L’article (et tout le site, d’ailleurs) de DVDclassik est en effet très intéressant.
Pour avoir vu récemment de nombreuses adaptations de Sherlock Holmes (séries Elementary et Sherlock, les deux films de Guy Ritchie, l’autre film (très oubliable) Holmes & Watson et son apparition secondaire dans les deux films Enola Holmes), je trouve que celui-ci est d’une part très réussi, et d’autre part reposant et élégant.
Robert Stephens incarne un Holmes certes solitaire, désabusé et ne supportant pas l’ennui, mais beaucoup plus serein, beaucoup plus apaisé que les autres interprètes du rôle. Il apporte au personnage une simplicité et une sobriété qui sont bienvenues. Comme vous l’écrivez, il est attachant (tout en restant parfaitement fidèle au personnage des romans : so british, cérébral, asocial, un peu triste).
L’intrigue est bien construite tout en restant simple. Le rythme est parfaitement maîtrisé. Les touches d’humour sont bien distillées.
En fait, en termes de rythme et d’évolution des personnages, le film est parfait dans sa version actuelle. Je me demande si les deux séquences que vous évoquez ne l’auraient pas déséquilibré. Ici, la première est courte et permet de préparer l’intrigue principale, de placer le film sous l’angle du rapport d’Holmes aux femmes. Une succession de quatre séquences distinctes aurait donné un tout autre film, moins cohérent (peut-être plus riche, mais moins cohérent). Nous avons peut-être été privés d’un film encore meilleur (nous ne le saurons jamais) mais il est certain que grâce à ce recentrage du récit nous avons été gratifiés d’un film excellent. Avec tout ce qu’il faut d’humour initial et de tragi-mélancolie finale.

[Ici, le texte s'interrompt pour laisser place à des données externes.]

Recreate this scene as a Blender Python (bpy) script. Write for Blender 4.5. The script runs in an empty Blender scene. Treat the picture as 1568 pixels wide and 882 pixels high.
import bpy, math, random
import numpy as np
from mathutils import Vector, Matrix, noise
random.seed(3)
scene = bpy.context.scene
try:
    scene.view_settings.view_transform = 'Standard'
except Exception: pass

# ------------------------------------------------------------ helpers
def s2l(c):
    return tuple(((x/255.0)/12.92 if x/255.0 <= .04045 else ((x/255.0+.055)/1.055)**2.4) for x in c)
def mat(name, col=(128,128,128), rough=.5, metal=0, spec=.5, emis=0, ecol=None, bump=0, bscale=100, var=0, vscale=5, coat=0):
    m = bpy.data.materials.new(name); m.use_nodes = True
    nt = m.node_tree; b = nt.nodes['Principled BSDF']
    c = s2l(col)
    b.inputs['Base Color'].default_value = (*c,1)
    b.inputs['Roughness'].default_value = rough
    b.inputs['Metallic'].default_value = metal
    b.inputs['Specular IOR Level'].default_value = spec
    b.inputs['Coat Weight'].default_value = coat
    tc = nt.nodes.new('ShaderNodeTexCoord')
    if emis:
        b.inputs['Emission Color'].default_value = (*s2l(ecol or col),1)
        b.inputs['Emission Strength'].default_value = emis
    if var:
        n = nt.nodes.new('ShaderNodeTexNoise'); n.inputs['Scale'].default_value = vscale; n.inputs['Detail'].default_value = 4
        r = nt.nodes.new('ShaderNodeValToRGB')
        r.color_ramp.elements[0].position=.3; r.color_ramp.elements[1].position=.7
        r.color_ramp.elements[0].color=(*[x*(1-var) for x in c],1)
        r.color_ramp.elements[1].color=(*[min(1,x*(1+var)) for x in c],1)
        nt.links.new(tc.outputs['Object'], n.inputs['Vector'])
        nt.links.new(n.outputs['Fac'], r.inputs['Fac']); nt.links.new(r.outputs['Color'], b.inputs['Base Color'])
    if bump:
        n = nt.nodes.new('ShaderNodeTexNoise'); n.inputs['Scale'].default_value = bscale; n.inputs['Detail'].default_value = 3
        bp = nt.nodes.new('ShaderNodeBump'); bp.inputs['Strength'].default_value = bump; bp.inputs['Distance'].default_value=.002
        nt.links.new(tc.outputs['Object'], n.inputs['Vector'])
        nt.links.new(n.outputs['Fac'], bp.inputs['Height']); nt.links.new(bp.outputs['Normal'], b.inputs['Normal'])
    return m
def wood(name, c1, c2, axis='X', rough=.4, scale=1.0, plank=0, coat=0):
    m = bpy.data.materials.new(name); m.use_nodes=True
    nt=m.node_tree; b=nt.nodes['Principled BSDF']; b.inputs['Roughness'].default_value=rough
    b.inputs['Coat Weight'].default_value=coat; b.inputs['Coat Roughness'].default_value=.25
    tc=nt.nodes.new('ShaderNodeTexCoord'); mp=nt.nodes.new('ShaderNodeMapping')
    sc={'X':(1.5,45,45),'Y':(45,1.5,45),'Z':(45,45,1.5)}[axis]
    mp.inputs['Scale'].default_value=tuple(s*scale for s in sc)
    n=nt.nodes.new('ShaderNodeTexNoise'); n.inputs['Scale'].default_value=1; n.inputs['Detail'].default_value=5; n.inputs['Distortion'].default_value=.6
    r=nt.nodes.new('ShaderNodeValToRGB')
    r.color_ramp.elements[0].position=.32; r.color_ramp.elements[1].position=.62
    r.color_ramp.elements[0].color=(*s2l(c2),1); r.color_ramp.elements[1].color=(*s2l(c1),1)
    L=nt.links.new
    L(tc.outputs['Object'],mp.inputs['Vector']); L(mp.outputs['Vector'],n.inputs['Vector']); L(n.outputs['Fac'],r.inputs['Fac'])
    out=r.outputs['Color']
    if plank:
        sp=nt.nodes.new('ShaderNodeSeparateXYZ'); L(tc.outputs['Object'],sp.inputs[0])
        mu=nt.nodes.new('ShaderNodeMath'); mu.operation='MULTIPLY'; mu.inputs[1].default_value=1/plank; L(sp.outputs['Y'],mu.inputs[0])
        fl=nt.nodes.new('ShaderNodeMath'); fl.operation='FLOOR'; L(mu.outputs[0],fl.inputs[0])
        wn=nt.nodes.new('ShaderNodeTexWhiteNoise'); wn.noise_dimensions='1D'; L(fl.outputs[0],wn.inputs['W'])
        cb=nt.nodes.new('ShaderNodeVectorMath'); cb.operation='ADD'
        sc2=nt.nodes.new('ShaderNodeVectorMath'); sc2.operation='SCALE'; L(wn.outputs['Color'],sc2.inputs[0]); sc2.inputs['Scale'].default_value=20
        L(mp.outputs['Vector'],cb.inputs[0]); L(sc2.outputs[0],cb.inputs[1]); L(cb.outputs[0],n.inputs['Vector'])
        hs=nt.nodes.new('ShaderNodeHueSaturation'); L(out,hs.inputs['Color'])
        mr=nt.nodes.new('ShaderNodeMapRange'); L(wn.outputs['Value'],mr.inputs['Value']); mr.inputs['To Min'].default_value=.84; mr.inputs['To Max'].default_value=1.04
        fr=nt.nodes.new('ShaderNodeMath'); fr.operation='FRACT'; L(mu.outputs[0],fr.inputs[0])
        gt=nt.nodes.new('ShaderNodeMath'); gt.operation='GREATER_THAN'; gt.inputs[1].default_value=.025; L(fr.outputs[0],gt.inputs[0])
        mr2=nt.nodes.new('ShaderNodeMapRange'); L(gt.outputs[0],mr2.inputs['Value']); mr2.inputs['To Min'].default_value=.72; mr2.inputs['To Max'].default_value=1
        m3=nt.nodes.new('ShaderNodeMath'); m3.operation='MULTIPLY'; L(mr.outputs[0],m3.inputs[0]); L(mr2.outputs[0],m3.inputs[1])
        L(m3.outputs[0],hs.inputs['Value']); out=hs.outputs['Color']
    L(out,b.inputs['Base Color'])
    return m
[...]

CARNETS INTIMES D’UNE CÉLÉBRITÉ Voilà un personnage célèbre qui a connu moult adaptations et interprètes à l’écran (comme du reste pas mal de détectives : Hercule Poirot, Rouletabille, Arsène Lupin…). De celle ci émane beaucoup de charme et de finesse contribuant à sa réussite : scénario, décors, dialogues, intelligence narrative, cadrage au format Scope, musique, humour, ambiguité qui m’ont rappelé l’époque adolescente où je dévorais les romans de Conan Doyle. Pourtant la particularité du film vient qu’il ne s’agit plus de l’adaptation d’une de ces nouvelles mais bel et bien d’un scénario original, via la découverte de manuscrits inédits du docteur Watson trouvés (rendus publics) après la mort de ce dernier dont la voix off d’outre tombe accompagne l’explication de cette raison. Les deux hommes vivaient « en couple » de co location dans le grand appartement de Baker street à Londres aux bons soins de leur logeuse, et à ce sujet le film laisse chaque spectateur libre de filer sa propre métaphore, l’un étant aussi soupe au lait et prompt à s’enflammer que l’autre est placide et aux portes de la neurasthénie.. Malgré les nombreuses difficultés du film à se faire et à se finaliser tel qu’il est, le résultat possède un charme indéniable à l’ancienne. On suit avec ravissement cette intrigue élégante à tiroirs qui nous emporte jusqu’aux brumes du Loch Ness écossais. La surprise principale est que notre limier tombe amoureux pendant l’enquête et se laisse prendre au jeu même s’il s’avère bien amer. L’oiseau tombé dans le nid par amnésie se nomme Gabrielle, est belge et à la voix et la beauté veloutées de Geneviève Page qui ne quitte jamais son ombrelle. Cette péripétie inattendue dans l’intrigue influe sur les rebondissements de l’interprétation des comédiens avec bonheur ainsi en effet que sur la superbe partition violon et orchestre du hongrois Miklos Rozsa. Ce qui est miraculeux est qu’on ne sent jamais que le film a contraint Billy Wilder de le tripatouiller et le réduire considérablement pour satisfaire ses producteurs après les previewes américaines désastreuses Plus de 50 ans après j’ai dégusté le film, que je n’avais pas revu, comme la première fois. Et le plaisir oublié de retrouver Christopher Lee en Mycroft, frère ainé du détective, occupant un poste mystérieux de haut fonctionnaire au foreign Office et plus souvent attablé au Diogène club réservé à la gent masculine. (Mais qu’est devenu Robert Stephens/Sherlock?)